Pre-clearance Procedures
To help prevent inadvertent violations of the federal securities laws and to avoid even the appearance of trading on inside information, directors, executive officers and designated insiders of the Company, together with their family members, may not engage in any transaction in the Company's securities (including a gift, contribution to a trust, or similar transfer) without first obtaining pre-clearance of the transaction from the General Counsel. A request for pre-clearance should be submitted to the General Counsel at least two days in advance of the proposed transaction. The General Counsel is under no obligation to approve a trade submitted for pre-clearance, and is not required to provide a reason for not permitting the trade.
Black Out Periods
Trading with pre-clearance will be allowed at any time that has not been designated as a black out period. The Company's announcement of its quarterly financial results almost always has the potential to have a material effect on the market for the Company's securities. Therefore, to avoid even the appearance of trading while aware of material non-public information, the Company will designate black out periods commencing four weeks (28 days) prior to the earnings release date and finishing two (2) business days following the public dissemination (press release) of earnings information. The designated black out periods for the remainder of 2002 and 2003 are set out below:
Earnings Release | Black Out Periods (inclusive of the dates below) |
November 4, 2002 | Last day of period November 6, 2002 |
February 10, 2003 | January 13, 2003 – February 12, 2003 |
May 5, 2003 | April 7, 2003 – May 7, 2003 |
August 4, 2003 | July 7, 2003 – August 6, 2003 |
November 3, 2003 | October 6, 2003 – November 5, 2003 |
For the avoidance of doubt, every period other than those designated, as a “black out period” will be considered to be an open trading period. The Company may on occasion issue interim earnings guidance or other potentially material information by means of a press release, SEC filing on Form 8-K or other means designed to achieve widespread dissemination of the information. You should anticipate that trades are unlikely to be pre-cleared while the Company is in the process of assembling the information to be released and until the information has been released and fully absorbed by the market.
Event-specific Black Out Periods.
The policy applicable to event specific non-trading periods remains unchanged. From time to time, an event may occur that is material to the Company and is known by only a few members of senior management.
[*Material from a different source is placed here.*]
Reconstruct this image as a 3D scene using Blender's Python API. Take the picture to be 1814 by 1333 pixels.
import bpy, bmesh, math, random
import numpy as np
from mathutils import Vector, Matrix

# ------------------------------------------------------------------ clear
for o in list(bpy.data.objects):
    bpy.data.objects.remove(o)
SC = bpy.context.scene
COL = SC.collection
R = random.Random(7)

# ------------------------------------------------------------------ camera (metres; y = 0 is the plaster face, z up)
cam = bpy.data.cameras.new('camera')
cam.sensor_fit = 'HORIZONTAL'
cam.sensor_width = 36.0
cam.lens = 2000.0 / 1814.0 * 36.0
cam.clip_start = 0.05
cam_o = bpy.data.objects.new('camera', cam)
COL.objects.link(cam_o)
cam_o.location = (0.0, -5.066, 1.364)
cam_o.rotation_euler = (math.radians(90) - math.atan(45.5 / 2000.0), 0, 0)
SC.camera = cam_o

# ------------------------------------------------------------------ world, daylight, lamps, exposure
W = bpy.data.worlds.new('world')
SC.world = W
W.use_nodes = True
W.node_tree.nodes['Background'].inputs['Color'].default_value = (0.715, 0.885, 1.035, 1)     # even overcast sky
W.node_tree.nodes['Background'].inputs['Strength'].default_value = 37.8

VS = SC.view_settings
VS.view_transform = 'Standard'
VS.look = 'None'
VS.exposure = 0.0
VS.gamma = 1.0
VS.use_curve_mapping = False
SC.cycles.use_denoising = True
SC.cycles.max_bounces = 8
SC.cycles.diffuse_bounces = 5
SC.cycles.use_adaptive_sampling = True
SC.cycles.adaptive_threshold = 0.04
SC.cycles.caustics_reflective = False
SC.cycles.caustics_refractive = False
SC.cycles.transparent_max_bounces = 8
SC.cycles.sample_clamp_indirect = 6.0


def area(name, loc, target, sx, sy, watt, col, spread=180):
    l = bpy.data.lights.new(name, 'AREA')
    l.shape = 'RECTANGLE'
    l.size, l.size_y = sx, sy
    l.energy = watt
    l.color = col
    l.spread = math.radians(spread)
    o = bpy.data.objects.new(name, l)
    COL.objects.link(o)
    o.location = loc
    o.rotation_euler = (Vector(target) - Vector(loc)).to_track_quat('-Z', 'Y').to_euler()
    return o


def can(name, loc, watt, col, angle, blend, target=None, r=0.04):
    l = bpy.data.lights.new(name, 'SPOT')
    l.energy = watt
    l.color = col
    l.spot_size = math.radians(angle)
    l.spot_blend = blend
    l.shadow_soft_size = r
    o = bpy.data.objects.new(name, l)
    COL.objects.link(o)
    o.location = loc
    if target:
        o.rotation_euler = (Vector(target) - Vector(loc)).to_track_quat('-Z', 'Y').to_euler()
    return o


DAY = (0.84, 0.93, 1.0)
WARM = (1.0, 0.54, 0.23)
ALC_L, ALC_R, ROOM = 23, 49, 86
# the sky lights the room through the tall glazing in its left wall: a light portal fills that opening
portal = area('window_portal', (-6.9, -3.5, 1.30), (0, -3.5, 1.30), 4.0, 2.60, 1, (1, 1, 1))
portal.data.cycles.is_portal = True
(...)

So long as the event remains material and non-public, you may not trade in the Company's securities, even though such period is not within the specified black out periods identified above. The existence of an event-specific black out period will not be announced, other than to those who are aware of the event giving rise to the black out. If, however, a person whose trades are subject to pre-clearance requests permission to trade in the Company's securities during an event-specific black out, the General Counsel will inform the requester of the existence of a black out period, without disclosing the reason for the black out. Any person made aware of the existence of an event-specific black out should not disclose the existence of the black out to any other person. The failure of the General Counsel to designate a person as being subject to an event-specific black out will not relieve that person of the obligation not to trade while aware of material non-public information.
10b5-1 Plans
The Company will permit designated insiders to enter into trading arrangements with brokers set up in accordance with Rule 10b5-1 of the Securities Exchange Act 1934. Any such plans must comply with Company established guidelines and must be pre-approved by the General Counsel. Once it has been approved and established you will not be required to pre-clear any transactions made under the plan. Any transaction that you wish to make outside the plan will remain subject to the pre-clearance procedures.
Further information on the Company guidelines may be obtained from either the General Counsel of Associate General Counsel.
Hardship Exceptions
Hardship exceptions may be granted only by the General Counsel and will be considered on a case-by-case basis. Under no circumstance will a hardship exception be granted during an event-specific black out period.
Post-Termination Transactions
If you are aware of material non-public information when you terminate service as an employee of the Company, you may not trade in the Company securities until the earnings for the period following your departure have been released.
Company Assistance on Policy
Any person who has a question about this policy note or its application to any proposed transaction may obtain additional guidance from the General Counsel or Associate General Counsel.